Hand in hand with these Dredd-style judgements is a casual approval of violence in extreme forms. When the baddies torture, rape or kill in the books, they are merely expressing their inherent evil. Yet when Salander shoots people, beats them up or ruins their lives (as she does on numerous occasions throughout the trilogy) she is merely exercising her moral right as a victim and as one of the oppressed. We’re meant to cheer her on, and we do. In fact, much of the fun and thrill of the books come in the way they power along as turbo-charged revenge fantasies that stick it to the man with guilt-free glee.
There’s nothing really wrong with that, of course. The avenger has a long pedigree in literature, and Larsson plays with that in a way that isn’t always so humourless and literal. And although these books deal with contemporary politics and the abuse of power, it’s clear that, ultimately, they’re fantasies rather than a realistic blueprint of how to confront oppression.
Clear, that is, unless you happen to be a journalist like Nick Cohen, who in his bizarre piece seems to portray the books as some form of moral template and Larsson himself as the possessor of a righteous certainty Cohen believes is lacking in modern European democracies.
“Larsson had none of the characteristic difficulties of contemporary writers in conveying fear or acknowledging the existence of evil, which afflict even John le Carré,” Cohen writes in his piece. (
yeah le Carré, you appeaser. No wonder you’ve got a French-sounding name…)After praising the Swede for his “generous” politics and claiming that his books gain their power because of the “political knowledge that he gained as a socialist militant”, Cohen then lambasts modern Britain for lacking Larsson’s “principled consistency”.
Of course, all of this is depressingly familiar to anyone who has read Cohen in the past few years. For those of you who aren’t familiar with his dull tirades, Cohen is one of those former lefties like Christopher Hitchens and David Aaronovich who, post 9/11, underwent a sort of reverse-Damascene conversion in which it was revealed that ‘Islamofacism’ was the greatest threat of our era, and that anyone who didn’t understand that or support the war in Iraq must obviously be a fool, an appeaser, or both.

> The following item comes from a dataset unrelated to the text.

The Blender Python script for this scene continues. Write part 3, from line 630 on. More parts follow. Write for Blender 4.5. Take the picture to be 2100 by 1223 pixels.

It’s important to note when reading the guff these men write (and yep, it’s always men) that although they tend to bang on a lot about defending human rights and the rights of women, what they seem most interested in is defending their right to see themselves as warriors involved in some grand and glorious global struggle.
As creepy as it is, it’s no real surprise, then, to see the likes of Cohen, Hitchens and all manner of other neoconservatives latching on to the Larsson books. Cohen (a former leftist) and Hitchens (a former Trotskyite) may have turned their back on many of their former beliefs, but they haven’t been able to stop sharply dividing the world into good and bad, and wishing to see the bad as deserving of severe punishment.
Like Salander in the Larsson novels, when it comes to confronting who they see as the baddies Cohen, Hitchens and their fellow travellers all seem remarkably sanguine about the use of violence. So long, of course, as it’s other people both dishing it out and receiving it. Neocons are, if nothing else, dedicated armchair warriors. Let’s not forget that as prominent and unrepentant cheerleaders for the war in Iraq, these guys have tacitly endorsed slaughter and bloodshed on a grand scale, even while claiming to be on the side of the oppressed.
Not that Larsson’s novels should take the blame for this. Larsson managed to confine his violent fantasies to the realm of fiction, where they belong. For Cohen, for Hitchens and for all the other warmongering ‘liberal interventionists’ who have allowed their fantasies to roam free in the real world, the same excuse can not be made. Perhaps it’s time they put down the novels, stopped dreaming about Lisbeth Salander, and learnt to tell the difference between fact and fiction.
It would be a shame if Larsson’s fine and fun thrillers were tainted by their endorsement.